〝負の連鎖〟が止まらない。東京五輪・パラリンピックで開会式の楽曲制作を担当していたミュージシャンの小山田圭吾(52)が学生時代のいじめ告白問題で電撃辞任した。大会組織委員会の森喜朗前会長、開閉会式の演出統括を担当していたクリエーティブディレクターの佐々木宏氏に続き、キーマンが次々と姿を消す異常事態。大会コンセプトの一つである「多様性と調和」を当事者が踏み倒す行為に、パラリンピアンらの怒りも頂点に達している。

 東京五輪が開幕目前で再び大激震に見舞われた。小山田はサブカルチャー系雑誌「クイック・ジャパン」(太田出版)1995年8月号のインタビューで、障がい者のAさんに対し「みんなで脱がしてさ。(局部を)出すことなんて(Aさんには)別に何でもないことだからさ」などと自慢げに告白。他にも特別支援学校の生徒に対して暴言を吐くなど、日常的に障がい者蔑視発言を繰り返していたという。

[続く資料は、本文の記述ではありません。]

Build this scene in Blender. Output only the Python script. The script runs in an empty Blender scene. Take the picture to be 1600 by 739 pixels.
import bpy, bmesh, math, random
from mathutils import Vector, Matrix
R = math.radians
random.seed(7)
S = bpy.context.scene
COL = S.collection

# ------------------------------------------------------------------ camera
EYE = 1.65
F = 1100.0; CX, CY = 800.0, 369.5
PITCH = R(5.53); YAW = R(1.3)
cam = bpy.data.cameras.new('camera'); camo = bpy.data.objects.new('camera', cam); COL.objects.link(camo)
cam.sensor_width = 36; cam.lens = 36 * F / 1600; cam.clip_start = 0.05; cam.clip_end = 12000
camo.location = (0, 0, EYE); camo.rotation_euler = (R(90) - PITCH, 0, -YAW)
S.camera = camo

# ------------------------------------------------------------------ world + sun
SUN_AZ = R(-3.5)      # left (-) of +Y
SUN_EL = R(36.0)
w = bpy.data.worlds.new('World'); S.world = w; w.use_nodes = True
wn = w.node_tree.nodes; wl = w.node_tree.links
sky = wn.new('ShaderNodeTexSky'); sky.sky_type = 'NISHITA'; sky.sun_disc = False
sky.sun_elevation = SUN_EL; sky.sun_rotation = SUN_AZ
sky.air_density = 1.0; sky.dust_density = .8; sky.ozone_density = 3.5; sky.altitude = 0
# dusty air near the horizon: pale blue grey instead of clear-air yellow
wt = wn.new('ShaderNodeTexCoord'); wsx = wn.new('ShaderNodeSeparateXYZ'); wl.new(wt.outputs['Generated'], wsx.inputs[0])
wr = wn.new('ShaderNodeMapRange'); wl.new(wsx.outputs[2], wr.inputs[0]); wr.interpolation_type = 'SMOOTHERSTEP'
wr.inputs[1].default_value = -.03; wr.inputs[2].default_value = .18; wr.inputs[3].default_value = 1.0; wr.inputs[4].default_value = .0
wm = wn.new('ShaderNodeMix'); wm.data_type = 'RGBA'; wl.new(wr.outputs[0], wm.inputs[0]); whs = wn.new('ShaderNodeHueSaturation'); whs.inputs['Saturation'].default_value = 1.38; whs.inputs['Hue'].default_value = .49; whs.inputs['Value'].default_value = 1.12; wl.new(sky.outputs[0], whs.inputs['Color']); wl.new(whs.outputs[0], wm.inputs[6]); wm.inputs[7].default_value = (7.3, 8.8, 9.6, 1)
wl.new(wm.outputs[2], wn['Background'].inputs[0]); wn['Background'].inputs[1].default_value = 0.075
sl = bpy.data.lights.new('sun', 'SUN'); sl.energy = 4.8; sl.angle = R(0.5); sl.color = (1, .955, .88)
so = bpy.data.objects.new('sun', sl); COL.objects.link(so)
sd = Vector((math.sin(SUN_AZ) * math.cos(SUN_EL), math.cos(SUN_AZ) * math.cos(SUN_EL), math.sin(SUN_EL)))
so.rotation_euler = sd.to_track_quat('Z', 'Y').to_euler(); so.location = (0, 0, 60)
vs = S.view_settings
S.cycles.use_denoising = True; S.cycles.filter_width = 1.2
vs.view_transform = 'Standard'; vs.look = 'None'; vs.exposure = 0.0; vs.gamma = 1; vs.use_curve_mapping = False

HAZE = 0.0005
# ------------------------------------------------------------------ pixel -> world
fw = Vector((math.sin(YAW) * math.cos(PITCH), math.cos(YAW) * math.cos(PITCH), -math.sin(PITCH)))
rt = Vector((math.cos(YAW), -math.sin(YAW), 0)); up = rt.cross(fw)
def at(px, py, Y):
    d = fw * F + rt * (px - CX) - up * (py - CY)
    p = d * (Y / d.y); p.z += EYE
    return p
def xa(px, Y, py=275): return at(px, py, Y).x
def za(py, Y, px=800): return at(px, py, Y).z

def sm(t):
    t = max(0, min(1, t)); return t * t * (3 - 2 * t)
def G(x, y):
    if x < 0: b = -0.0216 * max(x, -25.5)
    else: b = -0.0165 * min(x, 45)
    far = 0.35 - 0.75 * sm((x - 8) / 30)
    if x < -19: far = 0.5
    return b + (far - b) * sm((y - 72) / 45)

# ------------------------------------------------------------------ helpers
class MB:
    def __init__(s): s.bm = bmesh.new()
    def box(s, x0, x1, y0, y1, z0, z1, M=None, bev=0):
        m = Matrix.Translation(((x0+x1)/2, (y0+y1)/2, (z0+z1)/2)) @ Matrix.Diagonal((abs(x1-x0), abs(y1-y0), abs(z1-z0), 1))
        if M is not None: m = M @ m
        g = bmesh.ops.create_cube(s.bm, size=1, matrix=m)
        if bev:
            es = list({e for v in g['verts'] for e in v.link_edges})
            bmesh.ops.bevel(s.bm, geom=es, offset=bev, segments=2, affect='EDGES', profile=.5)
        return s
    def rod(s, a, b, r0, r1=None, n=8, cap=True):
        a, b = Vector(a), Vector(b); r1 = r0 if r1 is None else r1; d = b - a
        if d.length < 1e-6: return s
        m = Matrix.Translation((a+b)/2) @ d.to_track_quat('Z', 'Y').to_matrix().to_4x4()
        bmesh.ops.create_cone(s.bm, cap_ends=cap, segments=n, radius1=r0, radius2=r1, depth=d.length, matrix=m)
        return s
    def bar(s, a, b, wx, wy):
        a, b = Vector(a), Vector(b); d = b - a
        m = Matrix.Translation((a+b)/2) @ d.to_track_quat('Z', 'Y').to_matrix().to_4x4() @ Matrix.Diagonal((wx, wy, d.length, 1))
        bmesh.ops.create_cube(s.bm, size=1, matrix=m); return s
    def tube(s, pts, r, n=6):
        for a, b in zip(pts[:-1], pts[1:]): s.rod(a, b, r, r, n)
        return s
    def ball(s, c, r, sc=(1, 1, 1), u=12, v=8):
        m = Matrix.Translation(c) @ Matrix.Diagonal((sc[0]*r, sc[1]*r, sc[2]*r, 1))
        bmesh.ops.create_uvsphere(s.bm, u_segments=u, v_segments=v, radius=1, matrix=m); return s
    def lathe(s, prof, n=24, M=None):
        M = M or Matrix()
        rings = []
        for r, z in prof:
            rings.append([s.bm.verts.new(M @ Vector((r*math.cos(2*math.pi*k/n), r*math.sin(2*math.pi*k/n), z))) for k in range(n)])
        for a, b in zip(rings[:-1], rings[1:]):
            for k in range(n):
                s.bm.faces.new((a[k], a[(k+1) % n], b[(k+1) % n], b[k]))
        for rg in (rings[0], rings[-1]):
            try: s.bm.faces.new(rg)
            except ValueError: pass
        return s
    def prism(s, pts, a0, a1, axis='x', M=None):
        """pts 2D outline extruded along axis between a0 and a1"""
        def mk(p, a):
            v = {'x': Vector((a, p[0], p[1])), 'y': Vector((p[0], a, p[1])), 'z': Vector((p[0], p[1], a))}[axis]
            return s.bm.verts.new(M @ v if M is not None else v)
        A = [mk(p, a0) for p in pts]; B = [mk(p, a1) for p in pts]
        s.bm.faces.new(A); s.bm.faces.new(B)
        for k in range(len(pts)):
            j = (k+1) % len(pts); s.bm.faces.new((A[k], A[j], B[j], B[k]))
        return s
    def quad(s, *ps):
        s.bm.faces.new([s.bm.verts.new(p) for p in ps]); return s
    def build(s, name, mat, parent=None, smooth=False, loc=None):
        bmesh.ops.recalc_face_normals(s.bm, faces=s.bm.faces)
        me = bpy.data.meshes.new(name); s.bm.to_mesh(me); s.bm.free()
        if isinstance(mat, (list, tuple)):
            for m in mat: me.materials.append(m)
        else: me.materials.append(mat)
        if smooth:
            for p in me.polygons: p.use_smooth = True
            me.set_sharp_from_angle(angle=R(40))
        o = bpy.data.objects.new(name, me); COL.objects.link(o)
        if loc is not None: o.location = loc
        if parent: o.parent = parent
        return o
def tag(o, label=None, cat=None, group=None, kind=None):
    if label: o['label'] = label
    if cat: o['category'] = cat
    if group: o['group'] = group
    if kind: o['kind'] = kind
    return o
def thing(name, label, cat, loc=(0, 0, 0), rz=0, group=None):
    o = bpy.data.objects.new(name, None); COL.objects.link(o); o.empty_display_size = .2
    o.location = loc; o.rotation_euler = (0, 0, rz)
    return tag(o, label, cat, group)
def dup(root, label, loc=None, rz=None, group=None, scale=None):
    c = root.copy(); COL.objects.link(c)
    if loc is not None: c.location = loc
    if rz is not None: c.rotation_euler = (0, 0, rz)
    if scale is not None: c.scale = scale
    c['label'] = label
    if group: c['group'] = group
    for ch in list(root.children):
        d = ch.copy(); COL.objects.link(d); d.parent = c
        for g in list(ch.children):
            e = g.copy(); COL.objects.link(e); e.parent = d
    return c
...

 掲載から20年以上が過ぎたとはいえ、いじめ常習犯の大役起用にネット上では批判が相次いだ。当初、組織委側は続投の方針を示していたが、19日夜に小山田が自身のツイッターで辞任を表明。組織委は「多くの皆様に不快な思いをさせたこと、混乱を招いたことを心からおわび申し上げます」と謝罪した。

 2度あることは3度あるということか。森前会長は、今年2月に女性蔑視発言が原因で会長職を退いた。3月には、開閉会式の演出を統括する予定だったクリエーティブディレクターの佐々木氏が提起した、タレント渡辺直美の容姿を侮蔑する案が問題となり、辞任を余儀なくされた。そして、今回の3人目の降板劇…。

 ましてや、障がい者を差別していた人物がパラリンピック開会式に携わるなど言語道断だ。特別支援学校の教員は「差別する理由が分からない。何も見えていないし、障がいがあるからなんだって言いたくなる。もしあっても関係ない。辞任するだけじゃなくて、何がいけないのかを説明して反省しろ」と怒りをあらわにした。

 パラリンピアンにとっても許しがたい事態だ。42歳で仙骨巨細胞腫を発症し、車いす生活を強いられながらも、56歳で出場した2004年アテネパラリンピック以降、4大会連続で大舞台に立ったパラ卓球界のレジェンド、別所キミヱ(73=ドマーニ卓球クラブ)は「日本はどんな国なんだって思われてしまう。汚点ですよね。日本はそういう人ばかりだと思われてしまう。そこが残念。しかも普通のいじめとかじゃないですから」と苦言を呈した。

 かねて障がい者への理解度に関しては、多くのパラアスリートから「日本と世界の差」を指摘する声が聞かれる。別所も「昔は上から目線の人もたくさんいて、車いすの人は家にいたらいいという考え。フタをする感じ。昔から日本は独特の感じがある。海外とは全然意識が違う」と訴えた。

 その上で、小山田がSNSでの謝罪のみで幕引きを図ろうとする姿勢も疑問視。「ツイッターの謝罪だけで済ますのは大人としてどうかと思う。いろいろ言われて質問されたくないのかもしれないが、ただひと言でもいいので話す必要があると思う」と訴えた。

 こうしたパラリンピアンたちの怒りの声は、本人にも大会組織委員会にも届いていたはず。辞任は当然の結果と言える上に、発言を自分の言葉で説明することも強く求められている。

 ただでさえ問題山積の東京五輪は、開会式4日前のキーマン辞任でさらなる大混乱に陥った。